La poésie et la politique

Les chansons et les poèmes pouvaient avoir été composés par des étudiants ou des lettrés. Dans ce cas, les textes reprenaient des figures et des thèmes de la rhétorique classique , comme l’ « indignatio » la colère contre les puissants. Ils pouvaient aussi avoir été écrits par des compositeurs professionnels ou semi-professionnels, les vaudevillistes comme Favart. Il pouvait aussi s’agir de création sans auteur véritable qui consistaient en un détournement d’une chanson populaire sur laquelle on « greffait » des paroles hostiles au roi. Ce » changement de cadre » pour reprendre l’expression du sociologue Erving Goffman provoquait un effet d’étonnement ou d ‘amusement . Les textes étaient modifiés, appris par cœur ou déclamés par des chanteurs de rue, aux conditions de vie souvent précaires proches de celles des colporteurs , dans des cafés ou sur le Pont-Neuf.

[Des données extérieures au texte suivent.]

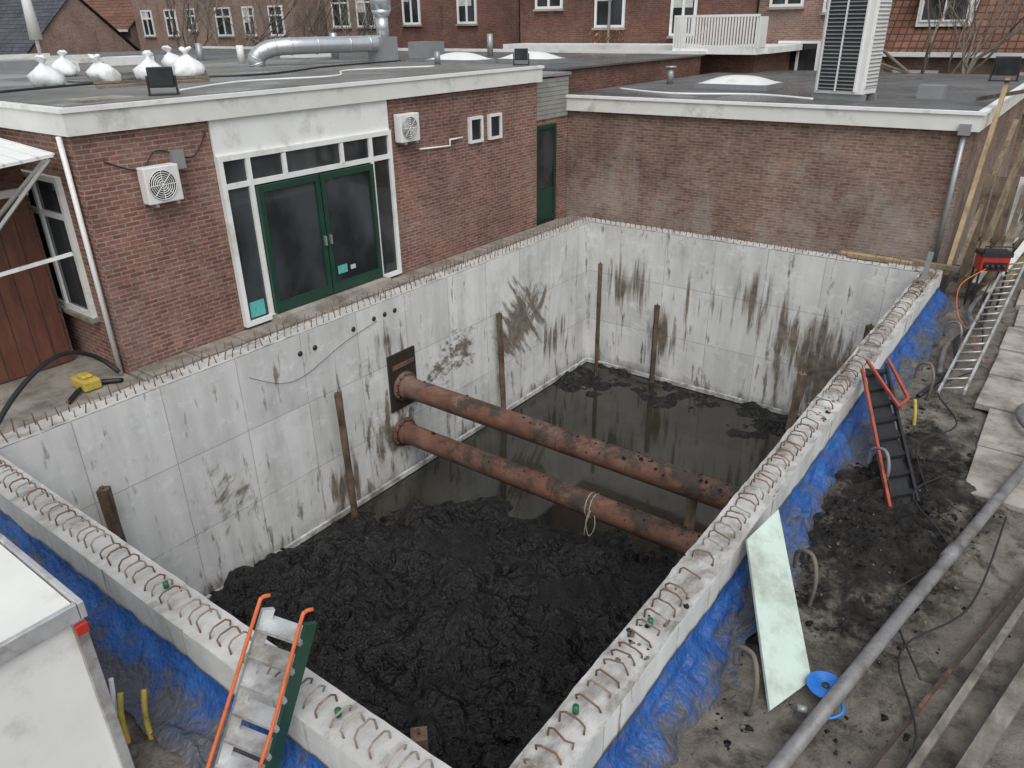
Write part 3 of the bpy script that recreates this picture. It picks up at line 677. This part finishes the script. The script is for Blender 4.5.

Naissance de l’opinion publique .

Robert Darnton considère que l’on peut parler d’opinion publique lorsque le pouvoir doit tenir compte de ce que le peuple dit de lui. Selon le mot de Chamfort, l’ Etat français était « une monarchie absolue tempérée par des chansons ». L’existence de l opinion publique n’est pas douteuse à la fin de l’Ancien Régime. De manière optimiste , Condorcet imaginait l’opinion publique comme un être rationnel qui prenait les meilleures décisions après avoir été éclairé par les écrits des philosophes. Tout en partageant ce point de vue, le journaliste Louis Sébastien Mercier la voyait plutôt comme un « hybride social » composite qu’il nommait « Monsieur le Public » et qui pouvait céder à des passions diverses. L’opinion publique a pu peser sur la décision de Louis XVI de convoquer les Etats Généraux. Quarante ans plus tôt, en 1749, lors de l’ Affaire des Quatorze, on est loin de la protestation généralisée ou de la révolte. Mais les critiques dont la personne du roi est l’objet, ainsi que l’attention portée à ces écrits par le pouvoir, témoignent bien de la naissance d’une opinion publique.